## DATA SEGMENT
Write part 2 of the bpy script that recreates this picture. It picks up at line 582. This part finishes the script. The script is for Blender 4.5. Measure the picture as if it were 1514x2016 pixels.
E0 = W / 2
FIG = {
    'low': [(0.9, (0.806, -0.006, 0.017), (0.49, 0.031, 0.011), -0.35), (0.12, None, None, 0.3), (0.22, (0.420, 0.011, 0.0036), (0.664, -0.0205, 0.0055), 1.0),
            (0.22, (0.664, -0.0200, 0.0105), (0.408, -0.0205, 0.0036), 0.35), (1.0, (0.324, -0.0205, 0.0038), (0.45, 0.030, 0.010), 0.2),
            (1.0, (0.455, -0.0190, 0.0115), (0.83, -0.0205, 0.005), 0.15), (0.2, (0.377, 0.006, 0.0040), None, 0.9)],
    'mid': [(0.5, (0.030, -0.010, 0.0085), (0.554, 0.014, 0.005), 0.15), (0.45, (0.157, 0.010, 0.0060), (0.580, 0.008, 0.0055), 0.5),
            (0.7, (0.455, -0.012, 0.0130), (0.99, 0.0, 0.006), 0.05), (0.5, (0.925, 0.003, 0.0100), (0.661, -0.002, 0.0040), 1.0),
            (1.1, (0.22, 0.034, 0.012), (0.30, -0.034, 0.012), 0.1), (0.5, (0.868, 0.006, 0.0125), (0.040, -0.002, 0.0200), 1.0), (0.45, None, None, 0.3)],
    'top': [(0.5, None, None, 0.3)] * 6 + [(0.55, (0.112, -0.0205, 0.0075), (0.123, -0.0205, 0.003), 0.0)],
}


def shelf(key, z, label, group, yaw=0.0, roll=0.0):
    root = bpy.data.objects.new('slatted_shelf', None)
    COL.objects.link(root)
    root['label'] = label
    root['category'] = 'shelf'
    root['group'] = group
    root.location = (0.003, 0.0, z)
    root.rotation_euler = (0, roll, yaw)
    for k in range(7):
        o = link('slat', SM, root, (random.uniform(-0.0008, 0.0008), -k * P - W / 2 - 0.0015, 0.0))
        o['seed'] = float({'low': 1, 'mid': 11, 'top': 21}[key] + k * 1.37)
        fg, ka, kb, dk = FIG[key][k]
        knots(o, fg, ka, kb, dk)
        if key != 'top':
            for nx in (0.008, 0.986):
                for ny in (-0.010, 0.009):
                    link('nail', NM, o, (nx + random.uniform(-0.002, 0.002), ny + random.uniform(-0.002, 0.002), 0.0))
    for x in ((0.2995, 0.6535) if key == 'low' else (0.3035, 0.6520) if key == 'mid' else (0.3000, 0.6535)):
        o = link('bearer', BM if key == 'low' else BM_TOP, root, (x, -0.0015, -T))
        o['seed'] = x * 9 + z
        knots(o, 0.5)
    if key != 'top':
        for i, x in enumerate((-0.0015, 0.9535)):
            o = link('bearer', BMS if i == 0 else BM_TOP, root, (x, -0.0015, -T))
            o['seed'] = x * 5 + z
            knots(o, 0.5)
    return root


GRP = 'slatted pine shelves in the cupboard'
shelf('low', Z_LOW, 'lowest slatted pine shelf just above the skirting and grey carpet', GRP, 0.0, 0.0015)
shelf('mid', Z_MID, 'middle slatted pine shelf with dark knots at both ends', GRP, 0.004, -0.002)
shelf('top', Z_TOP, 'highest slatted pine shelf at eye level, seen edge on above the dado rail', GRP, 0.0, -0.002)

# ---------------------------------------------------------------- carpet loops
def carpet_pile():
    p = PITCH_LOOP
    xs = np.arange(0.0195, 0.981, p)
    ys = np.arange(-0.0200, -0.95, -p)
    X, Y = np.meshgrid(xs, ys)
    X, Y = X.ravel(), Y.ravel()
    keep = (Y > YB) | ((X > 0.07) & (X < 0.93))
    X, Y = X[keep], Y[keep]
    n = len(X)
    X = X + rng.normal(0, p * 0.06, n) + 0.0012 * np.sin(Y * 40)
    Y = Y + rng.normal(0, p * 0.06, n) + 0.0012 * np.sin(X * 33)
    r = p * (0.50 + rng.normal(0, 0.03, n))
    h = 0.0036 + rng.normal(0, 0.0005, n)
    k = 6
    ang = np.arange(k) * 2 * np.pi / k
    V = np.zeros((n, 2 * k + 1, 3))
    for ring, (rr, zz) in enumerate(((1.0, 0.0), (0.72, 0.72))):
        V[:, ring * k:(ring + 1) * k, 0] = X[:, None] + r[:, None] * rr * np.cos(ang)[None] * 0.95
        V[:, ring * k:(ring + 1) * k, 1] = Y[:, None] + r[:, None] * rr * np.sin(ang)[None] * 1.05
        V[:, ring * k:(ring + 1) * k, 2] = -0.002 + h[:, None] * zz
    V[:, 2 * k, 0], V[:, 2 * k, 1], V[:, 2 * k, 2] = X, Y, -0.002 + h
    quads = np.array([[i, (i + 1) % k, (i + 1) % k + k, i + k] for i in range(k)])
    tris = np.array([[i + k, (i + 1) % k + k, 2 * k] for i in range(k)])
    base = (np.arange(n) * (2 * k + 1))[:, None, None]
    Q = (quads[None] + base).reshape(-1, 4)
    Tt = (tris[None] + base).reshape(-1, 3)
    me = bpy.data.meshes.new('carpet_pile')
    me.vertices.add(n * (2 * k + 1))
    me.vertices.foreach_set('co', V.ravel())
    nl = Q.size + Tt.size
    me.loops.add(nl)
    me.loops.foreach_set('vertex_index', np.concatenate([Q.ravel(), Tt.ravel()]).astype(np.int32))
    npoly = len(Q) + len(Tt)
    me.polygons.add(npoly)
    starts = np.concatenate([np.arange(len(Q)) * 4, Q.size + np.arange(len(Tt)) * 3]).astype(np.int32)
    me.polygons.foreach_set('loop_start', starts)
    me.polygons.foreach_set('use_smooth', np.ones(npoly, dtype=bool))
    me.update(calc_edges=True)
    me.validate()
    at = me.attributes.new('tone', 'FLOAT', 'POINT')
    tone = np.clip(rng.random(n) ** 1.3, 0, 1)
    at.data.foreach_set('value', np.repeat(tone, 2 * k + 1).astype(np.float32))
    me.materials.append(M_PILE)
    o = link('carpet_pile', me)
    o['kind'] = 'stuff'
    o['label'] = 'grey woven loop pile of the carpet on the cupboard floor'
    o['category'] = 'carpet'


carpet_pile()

## TASK STATEMENT
Retype the listing exactly, in full.

## WORKED SOLUTION
Write part 2 of the bpy script that recreates this picture. It picks up at line 582. This part finishes the script. The script is for Blender 4.5. Measure the picture as if it were 1514x2016 pixels.
E0 = W / 2
FIG = {
    'low': [(0.9, (0.806, -0.006, 0.017), (0.49, 0.031, 0.011), -0.35), (0.12, None, None, 0.3), (0.22, (0.420, 0.011, 0.0036), (0.664, -0.0205, 0.0055), 1.0),
            (0.22, (0.664, -0.0200, 0.0105), (0.408, -0.0205, 0.0036), 0.35), (1.0, (0.324, -0.0205, 0.0038), (0.45, 0.030, 0.010), 0.2),
            (1.0, (0.455, -0.0190, 0.0115), (0.83, -0.0205, 0.005), 0.15), (0.2, (0.377, 0.006, 0.0040), None, 0.9)],
    'mid': [(0.5, (0.030, -0.010, 0.0085), (0.554, 0.014, 0.005), 0.15), (0.45, (0.157, 0.010, 0.0060), (0.580, 0.008, 0.0055), 0.5),
            (0.7, (0.455, -0.012, 0.0130), (0.99, 0.0, 0.006), 0.05), (0.5, (0.925, 0.003, 0.0100), (0.661, -0.002, 0.0040), 1.0),
            (1.1, (0.22, 0.034, 0.012), (0.30, -0.034, 0.012), 0.1), (0.5, (0.868, 0.006, 0.0125), (0.040, -0.002, 0.0200), 1.0), (0.45, None, None, 0.3)],
    'top': [(0.5, None, None, 0.3)] * 6 + [(0.55, (0.112, -0.0205, 0.0075), (0.123, -0.0205, 0.003), 0.0)],
}


def shelf(key, z, label, group, yaw=0.0, roll=0.0):
    root = bpy.data.objects.new('slatted_shelf', None)
    COL.objects.link(root)
    root['label'] = label
    root['category'] = 'shelf'
    root['group'] = group
    root.location = (0.003, 0.0, z)
    root.rotation_euler = (0, roll, yaw)
    for k in range(7):
        o = link('slat', SM, root, (random.uniform(-0.0008, 0.0008), -k * P - W / 2 - 0.0015, 0.0))
        o['seed'] = float({'low': 1, 'mid': 11, 'top': 21}[key] + k * 1.37)
        fg, ka, kb, dk = FIG[key][k]
        knots(o, fg, ka, kb, dk)
        if key != 'top':
            for nx in (0.008, 0.986):
                for ny in (-0.010, 0.009):
                    link('nail', NM, o, (nx + random.uniform(-0.002, 0.002), ny + random.uniform(-0.002, 0.002), 0.0))
    for x in ((0.2995, 0.6535) if key == 'low' else (0.3035, 0.6520) if key == 'mid' else (0.3000, 0.6535)):
        o = link('bearer', BM if key == 'low' else BM_TOP, root, (x, -0.0015, -T))
        o['seed'] = x * 9 + z
        knots(o, 0.5)
    if key != 'top':
        for i, x in enumerate((-0.0015, 0.9535)):
            o = link('bearer', BMS if i == 0 else BM_TOP, root, (x, -0.0015, -T))
            o['seed'] = x * 5 + z
            knots(o, 0.5)
    return root


GRP = 'slatted pine shelves in the cupboard'
shelf('low', Z_LOW, 'lowest slatted pine shelf just above the skirting and grey carpet', GRP, 0.0, 0.0015)
shelf('mid', Z_MID, 'middle slatted pine shelf with dark knots at both ends', GRP, 0.004, -0.002)
shelf('top', Z_TOP, 'highest slatted pine shelf at eye level, seen edge on above the dado rail', GRP, 0.0, -0.002)

# ---------------------------------------------------------------- carpet loops
def carpet_pile():
    p = PITCH_LOOP
    xs = np.arange(0.0195, 0.981, p)
    ys = np.arange(-0.0200, -0.95, -p)
    X, Y = np.meshgrid(xs, ys)
    X, Y = X.ravel(), Y.ravel()
    keep = (Y > YB) | ((X > 0.07) & (X < 0.93))
    X, Y = X[keep], Y[keep]
    n = len(X)
    X = X + rng.normal(0, p * 0.06, n) + 0.0012 * np.sin(Y * 40)
    Y = Y + rng.normal(0, p * 0.06, n) + 0.0012 * np.sin(X * 33)
    r = p * (0.50 + rng.normal(0, 0.03, n))
    h = 0.0036 + rng.normal(0, 0.0005, n)
    k = 6
    ang = np.arange(k) * 2 * np.pi / k
    V = np.zeros((n, 2 * k + 1, 3))
    for ring, (rr, zz) in enumerate(((1.0, 0.0), (0.72, 0.72))):
        V[:, ring * k:(ring + 1) * k, 0] = X[:, None] + r[:, None] * rr * np.cos(ang)[None] * 0.95
        V[:, ring * k:(ring + 1) * k, 1] = Y[:, None] + r[:, None] * rr * np.sin(ang)[None] * 1.05
        V[:, ring * k:(ring + 1) * k, 2] = -0.002 + h[:, None] * zz
    V[:, 2 * k, 0], V[:, 2 * k, 1], V[:, 2 * k, 2] = X, Y, -0.002 + h
    quads = np.array([[i, (i + 1) % k, (i + 1) % k + k, i + k] for i in range(k)])
    tris = np.array([[i + k, (i + 1) % k + k, 2 * k] for i in range(k)])
    base = (np.arange(n) * (2 * k + 1))[:, None, None]
    Q = (quads[None] + base).reshape(-1, 4)
    Tt = (tris[None] + base).reshape(-1, 3)
    me = bpy.data.meshes.new('carpet_pile')
    me.vertices.add(n * (2 * k + 1))
    me.vertices.foreach_set('co', V.ravel())
    nl = Q.size + Tt.size
    me.loops.add(nl)
    me.loops.foreach_set('vertex_index', np.concatenate([Q.ravel(), Tt.ravel()]).astype(np.int32))
    npoly = len(Q) + len(Tt)
    me.polygons.add(npoly)
    starts = np.concatenate([np.arange(len(Q)) * 4, Q.size + np.arange(len(Tt)) * 3]).astype(np.int32)
    me.polygons.foreach_set('loop_start', starts)
    me.polygons.foreach_set('use_smooth', np.ones(npoly, dtype=bool))
    me.update(calc_edges=True)
    me.validate()
    at = me.attributes.new('tone', 'FLOAT', 'POINT')
    tone = np.clip(rng.random(n) ** 1.3, 0, 1)
    at.data.foreach_set('value', np.repeat(tone, 2 * k + 1).astype(np.float32))
    me.materials.append(M_PILE)
    o = link('carpet_pile', me)
    o['kind'] = 'stuff'
    o['label'] = 'grey woven loop pile of the carpet on the cupboard floor'
    o['category'] = 'carpet'


carpet_pile()